Da qui le misure per contrastarla, con il divieto di consumare quei tagli di carne che potevano essere più pericolosi, quelli a stretto contatto con il cervello e il midollo spinale dell’animale: quindi, come ricorda Coldiretti, per molto tempo piatti della nostra tradizione come la pajata, l’ossobuco e la fiorentina sono stati esiliati, per poi ricomparire sulle tavole nel 2008.
Cos’è successo nel mentre? Sono aumentati in tutta Italia i controlli sull’intera filiera della carne, che hanno portato non solo al divieto di nutrire i bovini con farine animali, quindi con una maggiore attenzione alle forme di alimentazione degli animali, ma anche alla creazione di meccanismi di tracciabilità, per garantire sicurezza e qualità della carne nazionale.
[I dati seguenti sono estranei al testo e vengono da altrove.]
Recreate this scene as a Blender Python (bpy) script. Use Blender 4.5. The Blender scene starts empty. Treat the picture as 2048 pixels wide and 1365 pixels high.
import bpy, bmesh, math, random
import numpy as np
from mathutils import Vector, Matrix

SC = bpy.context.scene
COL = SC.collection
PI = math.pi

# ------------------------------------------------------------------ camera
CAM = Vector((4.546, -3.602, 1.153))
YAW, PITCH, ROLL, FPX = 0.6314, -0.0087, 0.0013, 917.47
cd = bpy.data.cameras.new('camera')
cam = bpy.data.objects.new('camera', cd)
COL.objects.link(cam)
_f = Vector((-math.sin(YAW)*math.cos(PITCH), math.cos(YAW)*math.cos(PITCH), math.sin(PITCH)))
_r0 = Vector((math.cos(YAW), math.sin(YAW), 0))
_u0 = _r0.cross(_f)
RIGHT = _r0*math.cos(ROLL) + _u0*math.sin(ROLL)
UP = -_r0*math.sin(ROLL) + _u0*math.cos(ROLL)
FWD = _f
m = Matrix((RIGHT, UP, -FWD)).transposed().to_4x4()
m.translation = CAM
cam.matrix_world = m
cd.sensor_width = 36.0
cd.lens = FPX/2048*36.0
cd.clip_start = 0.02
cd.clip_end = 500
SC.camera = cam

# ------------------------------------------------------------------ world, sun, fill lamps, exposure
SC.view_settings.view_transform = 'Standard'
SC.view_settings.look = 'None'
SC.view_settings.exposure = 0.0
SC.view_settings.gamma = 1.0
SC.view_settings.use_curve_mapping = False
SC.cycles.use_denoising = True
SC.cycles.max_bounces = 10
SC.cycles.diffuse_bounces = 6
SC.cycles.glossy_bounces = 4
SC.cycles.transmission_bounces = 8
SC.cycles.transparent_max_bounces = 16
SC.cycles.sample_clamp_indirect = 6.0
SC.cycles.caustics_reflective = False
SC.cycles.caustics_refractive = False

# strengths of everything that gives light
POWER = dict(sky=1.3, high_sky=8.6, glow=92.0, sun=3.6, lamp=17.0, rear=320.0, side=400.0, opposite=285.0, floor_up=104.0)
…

Ovviamente non si può paragonare il morbo della “mucca pazza” con l’epidemia che stiamo vivendo, però si può notare una stessa incidenza sul modo di rapportarsi al cibo, con sempre maggiore consapevolezza. Non è un caso, infatti, che nel 2020 il termine sostenibilità sia stato così ricorrente e che le azioni in quella direzione caratterizzeranno anche gli anni a venire. E il consumo di carne è già un ambito di discussione davvero sfidante e complesso: basti pensare alla sempre maggiore ricerca sia di consumarla in modo equilibrato all’interno di una dieta sia di sostituirla con alimenti alternativi (da quella stampata a quella vegetale).